Acrocérauniens

  • Géographie
  • Amédée Tardieu
  • Encyclopédie moderne

Acrocérauniens. Les monts Acrocérauniens n’ont pas été décrits dans l’antiquité ; les poètes ont attaché à leur nom une célébrité toute mythologique, les historiens et les géographes n’ont mentionné avec quelques détails que les villes du littoral de cette partie de l’Épire. Les voyageurs modernes eux-mêmes n’ont exploré cette chaîne que fort tard. Avant M. Pouqueville on manquait entièrement de détails sur l’étendue et l’élévation des monts Acrocérauniens, sur les ruines, les habitations, les peuples qu’ils renfermaient ; et pour cette raison les deux chapitres qu’il a consacrés à la description de l’Acrocéraune sont peut-être les plus curieux de son livre : il semble y raconter une découverte.

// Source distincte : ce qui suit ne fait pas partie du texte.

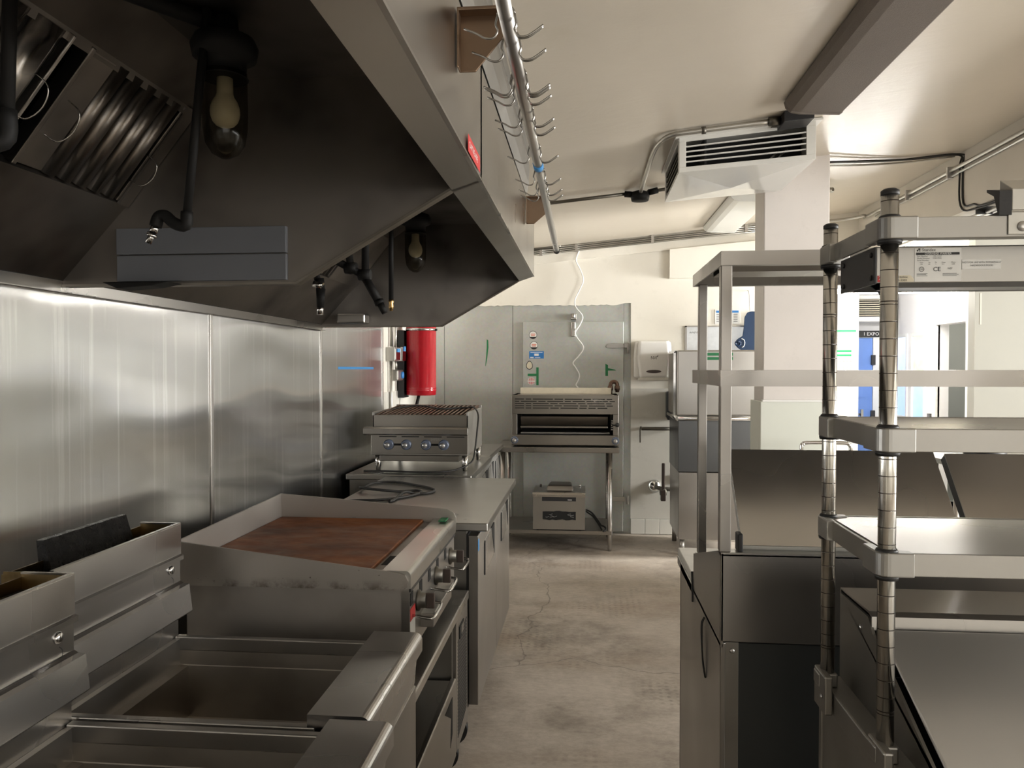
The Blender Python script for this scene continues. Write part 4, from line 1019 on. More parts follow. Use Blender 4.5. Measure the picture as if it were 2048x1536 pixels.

La chaîne des monts Acrocérauniens, appelés aujourd’hui monts de la Chimère, se dirige du Sud-Est au Nord-Ouest sur une longueur d’environ 16 lieues, dans la partie méridionale du Sandjak d’Aulone ; elle se termine au Nord-Ouest au cap de la Linguetta, qui ferme au Sud le golfe d’Aulone, et s’étend au Nord jusqu’à l’embouchure de la Voïoussa ; au Sud :, elle vient finir aux environs de Delvino ; à l’Est, le cours de la Voïoussa (anc. Aoüs) et celui de l’Argyro Castro, un de ses affluents, la suivent et la limitent. Cette chaîne est une des branches de la chaîne hellénique et elle tient au Mezzovo ou Pinde, qui est le centre des montagnes de la péninsule grecque. Le versant occidental des monts Acrocérauniens présente des précipices affreux, des pics élevés et sombres, une végétation aride ; l’aspect du versant opposé est tout différent.

Les bourgades citées par le voyageur dans la partie occidentale de l’Acrocéraune sont Chimara, chef-lieu d’une juridiction qui comprend la plus grande partie de la Chaonie maritime des anciens, Vouno, à deux lieues plus loin, Liatis, Drimadez, Palœassa et le port de Condami. M. Pouqueville a découvert sur ce versant diverses ruines ; entre autres, près de Chimara, une enceinte pélasgique. Nous ne rappellerons pas ici les considérations de géographie ancienne qu’il a exposées à cette occasion : M. Letronne (Journal des Savants, 1828) a suffisamment montré combien elles manquaient de justesse ; mais il a déterminé avec plus de bonheur le lieu où César aborda pour aller combattre Pompée, et reconnu, près du val d’Orso, l’emplacement probable de la ville des Daorsi, peuple qu’on ne connaissait que par les médailles.

La partie orientale de l’Acrocéraune est appelée aujourd’hui Japourie, dénomination qui dérive du nom ancien d’Iapygie ; le chef-lieu en est Dukates, dont on attribue la fondation à Michel Ducas. À une lieue et demie de Dukates, M. Pouqueville a reconnu les ruines de la ville d’Oricum, mentionnée souvent par les historiens anciens. Les autres cantons de la Japourie sont celui de Canina (peut-être l’ancienne Œneus), qui renferme les lieux de Dragiales, de Radima, de Mavrona, de Crionero ; et le canton de Coudessi, qui comprend quatorze villages répandus autour de la vallée que baigne la Suchista, le territoire ancien d’Apollonie et ces fameuses mines de bitume décrites si poétiquement par Plutarque dans la vie de Sylla.

Dans la partie septentrionale de l’Acrocéraune ; M. Pouqueville a encore signalé l’emplacement de plusieurs villes anciennes, Amantia, que Cicéron, César, Pline ont nommée comme une ville importante, Byllis, la ville des Bylliones qui habitaient, suivant Strabon, depuis Épidamne et Apollonie jusqu’aux monts Cérauniens ; il a aussi reconnu la voie romaine qui remontait d’Apollonie par Byllis et Amantia à Buthrotum avec des embranchements sur Oricum, Paleste et le port de Panorme. M. Pouqueville termine la description de l’Acrocéraune par le tableau le plus triste de la barbarie, de l’ignorance et de la misère des quarante-cinq mille individus qui en composent la population.